_EXERCISE_
Using the material that follows, identify and copy each line with the string "scene".

_SOURCE DATA_
.....
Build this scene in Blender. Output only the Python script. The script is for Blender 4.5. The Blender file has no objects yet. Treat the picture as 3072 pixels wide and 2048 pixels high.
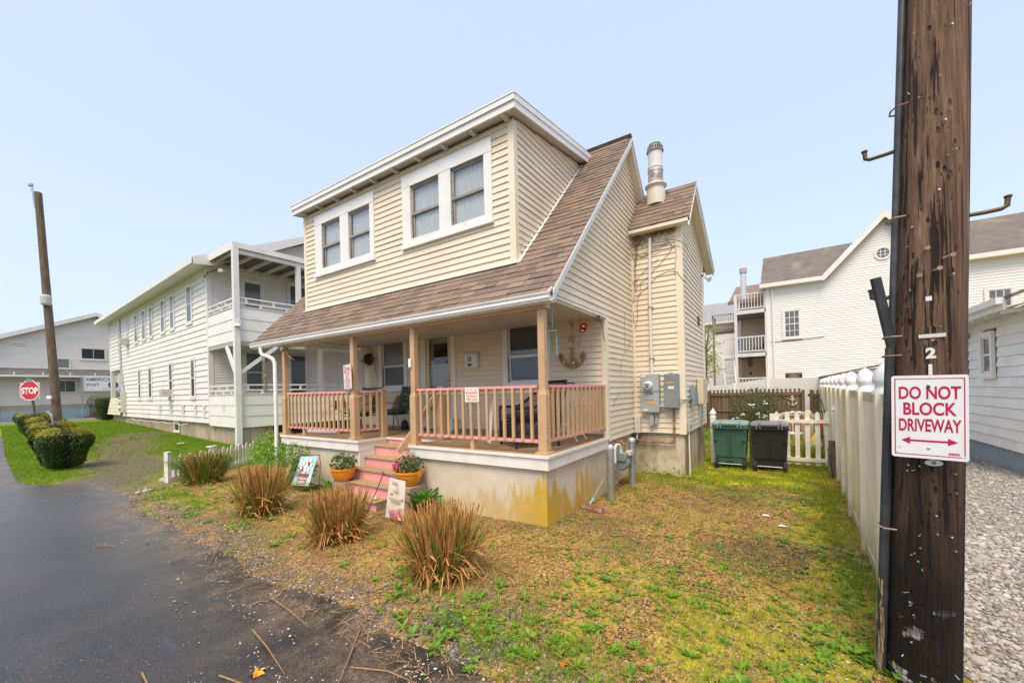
import bpy, bmesh, math, random
import numpy as np
from mathutils import Vector, Matrix, noise as mnoise
random.seed(7); rng = np.random.default_rng(7)
SC = bpy.context.scene
COL = SC.collection

# ------------------------------------------------------------------ camera
cam_d = bpy.data.cameras.new('camera'); cam = bpy.data.objects.new('camera', cam_d); COL.objects.link(cam)
def cam_rot(yaw, pit, rol):
    f = Vector((-math.sin(yaw)*math.cos(pit), math.cos(yaw)*math.cos(pit), math.sin(pit)))
    r = f.cross(Vector((0, 0, 1))).normalized(); u = r.cross(f)
    c, s = math.cos(rol), math.sin(rol)
    return c*r+s*u, c*u-s*r, f
_r, _u, _f = cam_rot(0.583466, 0.001402, -0.023598)
cam.matrix_world = Matrix(((_r.x, _u.x, -_f.x, 2.30995), (_r.y, _u.y, -_f.y, -4.24105), (_r.z, _u.z, -_f.z, 0.80015), (0, 0, 0, 1)))
cam_d.sensor_width = 36.0; cam_d.lens = 1196.394/3072*36.0; cam_d.shift_y = 145.46/3072
cam_d.clip_start = 0.05; cam_d.clip_end = 1500
SC.camera = cam

# ------------------------------------------------------------------ sky, sun, exposure
SUN_EL, SUN_AZ = math.radians(58), math.radians(163)     # azimuth clockwise from +Y
w = bpy.data.worlds.new('World'); SC.world = w; w.use_nodes = True
nt = w.node_tree; nt.nodes.clear()
sky = nt.nodes.new('ShaderNodeTexSky'); sky.sky_type = 'NISHITA'; sky.sun_disc = False
sky.sun_elevation = SUN_EL; sky.sun_rotation = SUN_AZ
sky.air_density = 1.0; sky.dust_density = 3.0; sky.ozone_density = 1.6; sky.altitude = 0
hs = nt.nodes.new('ShaderNodeHueSaturation'); hs.inputs['Saturation'].default_value = 0.70; hs.inputs['Value'].default_value = 1.0
mxs = nt.nodes.new('ShaderNodeMix'); mxs.data_type = 'RGBA'; mxs.inputs[0].default_value = 0.62
mxs.inputs[7].default_value = (3.5, 4.15, 5.7, 1)          # the even pale overcast layer
bg = nt.nodes.new('ShaderNodeBackground'); bg.inputs[1].default_value = 0.098
wo = nt.nodes.new('ShaderNodeOutputWorld')
nt.links.new(sky.outputs[0], hs.inputs['Color']); nt.links.new(hs.outputs[0], mxs.inputs[6]); nt.links.new(mxs.outputs[2], bg.inputs[0]); nt.links.new(bg.outputs[0], wo.inputs[0])
sd = bpy.data.lights.new('sun', 'SUN'); sd.energy = 1.5; sd.angle = math.radians(30); sd.color = (1.0, 0.83, 0.62)
sun = bpy.data.objects.new('sun', sd); COL.objects.link(sun)
_sv = Vector((math.sin(SUN_AZ)*math.cos(SUN_EL), math.cos(SUN_AZ)*math.cos(SUN_EL), math.sin(SUN_EL)))
sun.rotation_euler = (-_sv).to_track_quat('-Z', 'Y').to_euler(); sun.location = (0, -10, 30)
SC.view_settings.view_transform = 'Standard'; SC.view_settings.look = 'None'
SC.view_settings.exposure = 1.28; SC.view_settings.gamma = 1.0; SC.view_settings.use_curve_mapping = False
SC.render.engine = 'CYCLES'
try: SC.cycles.max_bounces = 6; SC.cycles.transparent_max_bounces = 12
except Exception: pass

# ------------------------------------------------------------------ materials
MATS = {}
def nodes_of(name):
    m = bpy.data.materials.new(name); m.use_nodes = True; t = m.node_tree
    return m, t, t.nodes['Principled BSDF']
def N(t, typ, **kw):
    n = t.nodes.new(typ)
    for k, v in kw.items(): setattr(n, k, v)
    return n
def posn(t, scale=(1, 1, 1)):
    g = N(t, 'ShaderNodeNewGeometry'); mp = N(t, 'ShaderNodeMapping'); mp.inputs['Scale'].default_value = scale
    t.links.new(g.outputs['Position'], mp.inputs['Vector']); return mp.outputs[0]
def noise(t, vec, scale, detail=4, rough=.55, lo=.35, hi=.65, dist=0):
    n = N(t, 'ShaderNodeTexNoise'); n.inputs['Scale'].default_value = scale; n.inputs['Detail'].default_value = detail
    n.inputs['Roughness'].default_value = rough; n.inputs['Distortion'].default_value = dist
    t.links.new(vec, n.inputs['Vector'])
    r = N(t, 'ShaderNodeMapRange'); r.inputs[1].default_value = lo; r.inputs[2].default_value = hi
    t.links.new(n.outputs['Fac'], r.inputs[0]); return r.outputs[0]
def mix(t, fac, a, b, mode='MIX'):
    n = N(t, 'ShaderNodeMix', data_type='RGBA', blend_type=mode)
    for s, v in ((0, fac), (6, a), (7, b)):
        if isinstance(v, (int, float)): n.inputs[s].default_value = v
        elif isinstance(v, tuple): n.inputs[s].default_value = (*v[:3], 1)
        else: t.links.new(v, n.inputs[s])
    return n.outputs[2]
def math_(t, op, a, b=0, clamp=False):
    n = N(t, 'ShaderNodeMath', operation=op, use_clamp=clamp)
    for i, v in enumerate((a, b)):
        if isinstance(v, (int, float)): n.inputs[i].default_value = v
        else: t.links.new(v, n.inputs[i])
    return n.outputs[0]
def ramp(t, fac, stops):
    n = N(t, 'ShaderNodeValToRGB'); e = n.color_ramp.elements
    while len(e) < len(stops): e.new(.5)
    for i, (p, c) in enumerate(stops): e[i].position = p; e[i].color = (*c, 1)
    t.links.new(fac, n.inputs[0]); return n.outputs[0]
def bumpn(t, b, h, strength, dist=.01):
    n = N(t, 'ShaderNodeBump'); n.inputs['Strength'].default_value = strength; n.inputs['Distance'].default_value = dist
    t.links.new(h, n.inputs['Height']); t.links.new(n.outputs[0], b.inputs['Normal'])
def rnd(t):
    o = N(t, 'ShaderNodeObjectInfo'); g = N(t, 'ShaderNodeNewGeometry')
    return math_(t, 'FRACT', math_(t, 'ADD', o.outputs['Random'], g.outputs['Random Per Island']))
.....
_FULL RESPONSE_
Build this scene in Blender. Output only the Python script. The script is for Blender 4.5. The Blender file has no objects yet. Treat the picture as 3072 pixels wide and 2048 pixels high.
SC = bpy.context.scene